The right matter for you will be only those within your chosen areas of expertise. If you take on matters outside your areas of expertise, you won’t have the systems and precedents to do the matter efficiently or effectively and you are more likely to miss important legal issues and give inadequate or incorrect advice.

Decide what areas you will practice in and make sure you have good systems and precedents and you keep up to date with the changes in the law in those areas.

Even within your areas of expertise there are more questions to ask before you say yes.

  • What is the scope of the matter?
  • What is the client trying to achieve?

Do they want, for example, a quick settlement of the litigation to maintain a business relationship with the other party, or do they want to fight this all the way to the High Court? If so, can you really manage that for the client?
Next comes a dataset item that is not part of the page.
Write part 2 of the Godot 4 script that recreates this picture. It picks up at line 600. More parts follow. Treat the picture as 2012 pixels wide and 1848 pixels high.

Is it outside your experience in the area or is it too big a case for your firm to manage?

If the client’s expectations are that you will be able to handle the sale of 500 units in their new development, is that realistic for your firm to manage? Sometimes the matter will be too small for a firm to handle at a realistic price, like a small debt collection matter for a large commercial firm.

Think at the start about what risks this matter might have.

  • What are the time limits or deadlines?
  • Are those achievable for you and the client?

Has the client got all the relevant information, especially in the litigation context? Is there enough information for you to be satisfied there is a proper basis to bring a claim or file a defence? Is the client only wanting to give you a limited retainer? What risks could that pose for your firm if you don’t understand what is happening in the whole transaction? What else could go wrong?

Our practice risk guides identify and prompt you to think about the risks in your particular area of practice. Knowing what those risks are means you can ask the client the right questions at the start to assess them.

Not every matter is the right matter. Sometimes it’s better to say no to a client if the matter is not in your area of expertise, the client’s expectations are unrealistic or there are warning signs.